Microsoft today announced Windows 10X, a new flavor of Windows 10 designed for dual-screen PCs. Windows 10X will power dual-screen PCs from Asus, Dell, HP, Lenovo, and of course Microsoft. But we won’t see them until holiday 2020. Microsoft teased the Surface Neo running Windows 10X at its event today. Lenovo unveiled what it called “the world’s first foldable PC” earlier this year.

Windows 10X will support devices that have either two different panels with a hinge or one foldable piece of glass. The only requirement is that the device’s two screens must each measure more than 9 inches diagonally. Windows 10X devices available next year will come with varying screen sizes, but the smallest will be 9 inches.

Microsoft’s dual-screen Surface, naturally, will be the Windows 10X flagship but it’ll have some company from Dell, HP, Lenovo and ASUS. They’ll all have multi-display PCs of their own coming during the 2020 holiday season. ASUS showed off its Project Precog concept last year; Lenovo has said its next Yoga Book will feature two screens; and I’ve also seen Dell’s prototype devices during a closed door demo at Computex. If the ZenBook Pro Duo didn’t make this clear already, dual-screen PCs are real, and they’re coming.

“We are designing dual-screen PCs to be productivity enabling experiences,” Glen Robson, Dell’s CTO of Client Solutions, said in a blog post. “Users will be able to complete multiple tasks more efficiently and seamlessly. For example, artists and architects will be able to create on one screen, while referencing photographs on another. You’ll be able to take notes on one screen, while the other shows the slides on a video call; or use one for composing an email, while another shows the spreadsheets you’re pulling data from.”

As Microsoft describes it, Windows 10X is a more modularized version of the OS, which gives the company much more control over how it performs. For example, the subsystem for Win32 apps, which is always running on Windows 10 PCs, doesn’t start up in 10X until you launch an older Win32 program. While it’s unclear what sort of resources that’ll save in the long run, every little bit helps when you’re running two screens.

You can also expect to see a more touch friendly Start menu in Windows 10X. That’s something Microsoft sort of attempted with the Windows 8 Start screen, but that implementation was widely detested, essentially forcing the company to bring back a more traditional menu in Windows 10. The 10X Start menu is more of a finger-friendly evolution on the current version. It’s not just a long list next to a few icons. The new Start menu will also shift seamlessly across both screens, which should avoid the problem you see on dual-monitor systems, where it usually lives awkwardly on one screen.

Of course, there are still plenty of reasons to be skeptical about dual-screen PCs.
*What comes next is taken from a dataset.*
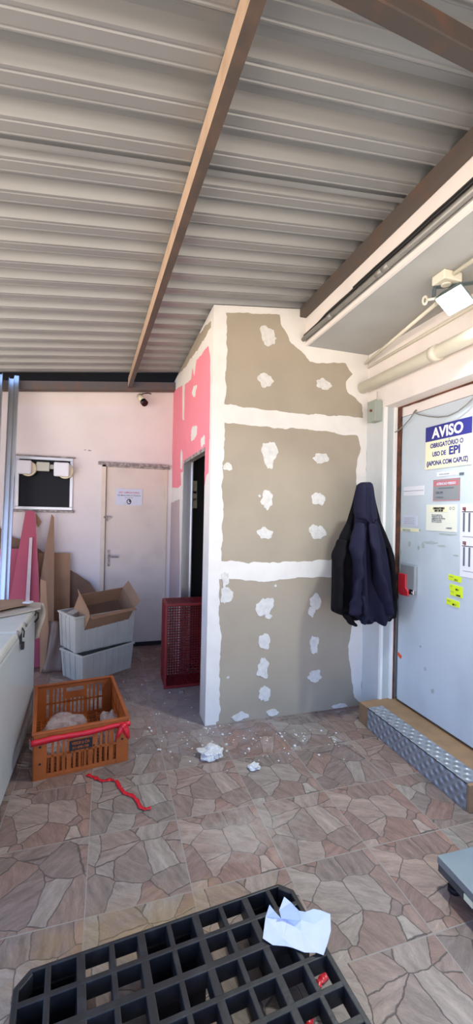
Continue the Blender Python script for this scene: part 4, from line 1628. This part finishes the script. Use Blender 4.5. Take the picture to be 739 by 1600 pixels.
mb = MB()
pts = []
rows_ = 34
g = []
for i in range(rows_+1):
    t_ = i/rows_
    x = -W_/2-.016+(W_+.03)*t_
    z = H_-.045+.012*t_+.003*math.sin(t_*9)
    h = .020+.005*noise.noise(Vector((t_*8, 2, 0)))-.004*t_
    y_ = -D_/2-.016-.003*math.sin(t_*14)
    g.append([OT @ Vector((x, y_, z-h)), OT @ Vector((x, y_-.007, z)), OT @ Vector((x, y_, z+h))])
mb.sheet(g)
g = []
for i in range(24):
    t_ = i/23
    y_ = -D_/2-.014+.10*t_
    g.append([OT @ Vector((-W_/2-.015-.002*math.sin(i), y_, H_-.06)), OT @ Vector((-W_/2-.018, y_, H_-.028))])
mb.sheet(g)
for dx, dz_, ln in ((-.03, -.10, 9), (.025, -.11, 9), (.0, -.045, 8)):
    g = []
    for i in range(ln+1):
        t_ = i/ln
        cx_ = W_/2-.035+dx*t_*1.5
        z = H_-.018+dz_*t_
        y_ = -D_/2-.026-.016*math.sin(t_*PI)
        w_ = .012+.008*math.sin(t_*PI+.5)
        g.append([OT @ Vector((cx_-w_, y_+.004*math.sin(i*2), z)), OT @ Vector((cx_, y_-.006, z)), OT @ Vector((cx_+w_, y_+.004*math.cos(i*2), z+.004))])
    mb.sheet(g)
tag(mb.build('tied_ribbon', 'ribbon', solid=.0012), 'red plastic ribbon knotted round the front rim of the orange crate', 'ribbon')


def crumple(name, c, r, seed, m, label, cat, amp=.35, sub=4, fl=None):
    bm = bmesh.new()
    bmesh.ops.create_icosphere(bm, subdivisions=sub, radius=1)
    for v in bm.verts:
        p_ = v.co.copy()
        d = 1+amp*(noise.noise(p_*1.6+Vector((seed, 0, 0)))*1.3+abs(noise.noise(p_*3.6+Vector((0, seed, 0))))*.75-abs(noise.noise(p_*7+Vector((0, seed, 4))))*.35)
        v.co = Vector((p_.x*d*r[0], p_.y*d*r[1], max(p_.z*d, -.75)*r[2]))
    me = bpy.data.meshes.new(name)
    bm.to_mesh(me)
    bm.free()
    me.materials.append(M[m])
    for q_ in me.polygons:
        q_.use_smooth = False
    o = bpy.data.objects.new(name, me)
    o.location = c
    C.objects.link(o)
    return tag(o, label, cat)


b1 = OT @ Vector((-.10, -.16, .135))
crumple('plastic_bag', b1, (.16, .15, .13), 2.2, 'film', 'big crumpled clear plastic bag lying in the left of the orange crate', 'plastic bag', .42, 3)
b2 = OT @ Vector((.19, -.14, .11))
crumple('plastic_bag', b2, (.07, .10, .115), 5.2, 'film', 'smaller clear plastic bag in the right of the orange crate', 'plastic bag', .42, 3)

# red crate standing on its end in the doorway
rc = crate('red_crate', .57, .78, .30, 'redcr', 'dark red mesh crate standing on its end in the partition doorway', None, True)
rc.rotation_euler = (R(90), 0, 0)
rc.location = (.534+.57/2+.012, 3.955+.31, .78/2+.013)


# ================================================================== PALE GREY CRATES
def grey_crate(label, fl_, angle, W_, D_, H_):
    e = thing('grey_crate', label, 'crate', fl_, angle, 'pale grey crates stacked by the back door')
    tp, th = .035, .006
    bx0, bx1, by0, by1 = tp*.5, W_-tp*.5, tp*.5, D_-tp*.5
    bot = [(bx0, by0), (bx1, by0), (bx1, by1), (bx0, by1)]
    top = [(0, 0), (W_, 0), (W_, D_), (0, D_)]
    names = ['long_side', 'short_side', 'long_side', 'short_side']
    for i in range(4):
        j = (i+1) % 4
        mb = MB()
        cx_, cy_ = W_/2, D_/2

        def inw(p_, k=th):
            d = Vector((cx_-p_[0], cy_-p_[1]))
            return (p_[0]+math.copysign(k, d.x), p_[1]+math.copysign(k, d.y))
        a, b = bot[i], bot[j]
        c_, d_ = top[j], top[i]
        ai, bi, ci, di = inw(a), inw(b), inw(c_), inw(d_)
        mb.hexa([(*a, 0), (*b, 0), (*bi, 0), (*ai, 0)], [(*d_, H_), (*c_, H_), (*ci, H_), (*di, H_)])
        # flat vertical pilasters standing proud of the wall
        nrib = 4 if i % 2 == 0 else 2
        A, B = Vector((*a, 0)), Vector((*b, 0))
        Dt, Ct = Vector((*d_, H_)), Vector((*c_, H_))
        out_ = (B-A).cross(Vector((0, 0, 1))).normalized()
        for k in range(nrib):
            for s0, s1 in (((k+.28)/nrib, (k+.32)/nrib), ((k+.78)/nrib, (k+.82)/nrib)):
                p0 = A.lerp(B, s0); p1 = A.lerp(B, s1)
                q0 = Dt.lerp(Ct, s0); q1 = Dt.lerp(Ct, s1)
                mb.hexa([p0+out_*.006, p1+out_*.006, p1, p0], [q0+out_*.006, q1+out_*.006, q1, q0])
        for s0, s1 in ((0, .10), (.90, 1)):
            p0 = A.lerp(B, s0); p1 = A.lerp(B, s1)
            q0 = Dt.lerp(Ct, s0); q1 = Dt.lerp(Ct, s1)
            mb.hexa([p0+out_*.005, p1+out_*.005, p1, p0], [q0+out_*.005, q1+out_*.005, q1, q0])
        mb.build(names[i], 'greycr', e)
    mb = MB()
    r_ = .014
    for lo, hi in (((-r_, -r_, H_-.016), (W_+r_, th, H_+.004)), ((-r_, D_-th, H_-.016), (W_+r_, D_+r_, H_+.004)), ((-r_, th, H_-.016), (th, D_-th, H_+.004)), ((W_-th, th, H_-.016), (W_+r_, D_-th, H_+.004))):
        mb.box(lo, hi)
    mb.build('rim', 'greycr', e, bevel=.004)
    mb = MB()
    mb.box((bx0, by0, 0), (bx1, by1, .008))
    mb.build('base', 'greycr', e)
    return e


angU = math.atan2(4.625-4.324, .298+.276)
angL = math.atan2(4.585-4.24, .28+.20)
grey_crate('pale grey plastic crate on the floor, lower of the two stacked', (-.205, 4.24, .0), angL, .60, .38, .272)
grey_crate('pale grey plastic crate with a cardboard box in it, upper of the two stacked', (-.285, 4.315, .278), angU, .655, .385, .355)

# open cardboard box sitting tilted in the upper crate
cb = thing('cardboard_box', 'open brown cardboard box tipped in the upper grey crate', 'box', (0, 0, 0))
dz0 = .53


def Bp(u, v, y):
    return at_y(u, v, y)


# box from its visible corners: opening faces the viewer and left
A_ = Bp(133, 914, 4.62)      # upper left front corner of left flap
n1 = Bp(120, 933, 4.58)
mb = MB()
T0 = Matrix.Translation(Vector((-.045, 4.58, .59))) @ Matrix.Rotation(angU+.05, 4, 'Z') @ Matrix.Rotation(R(38), 4, 'X') @ Matrix.Rotation(R(-3), 4, 'Y')
bw, bdp, bh, ct = .49, .29, .20, .004
faces = {'side_panel': [((-bw/2, -bdp/2, 0), (bw/2, -bdp/2+ct, bh)), ((-bw/2, bdp/2-ct, 0), (bw/2, bdp/2, bh)), ((-bw/2, -bdp/2, 0), (-bw/2+ct, bdp/2, bh)), ((bw/2-ct, -bdp/2, 0), (bw/2, bdp/2, bh))]}
for lo, hi in faces['side_panel']:
    mb = MB()
    mb.box(lo, hi, T=T0)
    mb.build('side_panel', 'card', cb)
mb = MB()
mb.box((-bw/2, -bdp/2, 0), (bw/2, bdp/2, ct), T=T0)
mb.build('bottom_panel', 'card2', cb)
for sx in (-1, 1):
    mb = MB()
    Tf = T0 @ Matrix.Translation((sx*bw/2, 0, bh)) @ Matrix.Rotation(R(sx*22), 4, 'Y')
    mb.box((-ct/2, -bdp/2, 0), (ct/2, bdp/2, .10), T=Tf)
    mb.build('flap', 'card', cb)
mb = MB()
Tf = T0 @ Matrix.Translation((0, -bdp/2, bh)) @ Matrix.Rotation(R(70), 4, 'X')
mb.box((-bw/2, -ct/2, 0), (bw/2, ct/2, .05), T=Tf)
mb.build('flap', 'card', cb)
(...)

We’ve gotten used to virtual keyboards on phones, but they’ll never be a genuine replacement for traditional keyboards. What good will a device with two screens be if it’s a pain to type on? I suppose there’s always room for accessories. And maybe when we’re living in a future like the film Her, where our voices can handle all of our input needs, we’ll look think of keyboards as being as archaic as the abacus. But that world sure seems a long way off.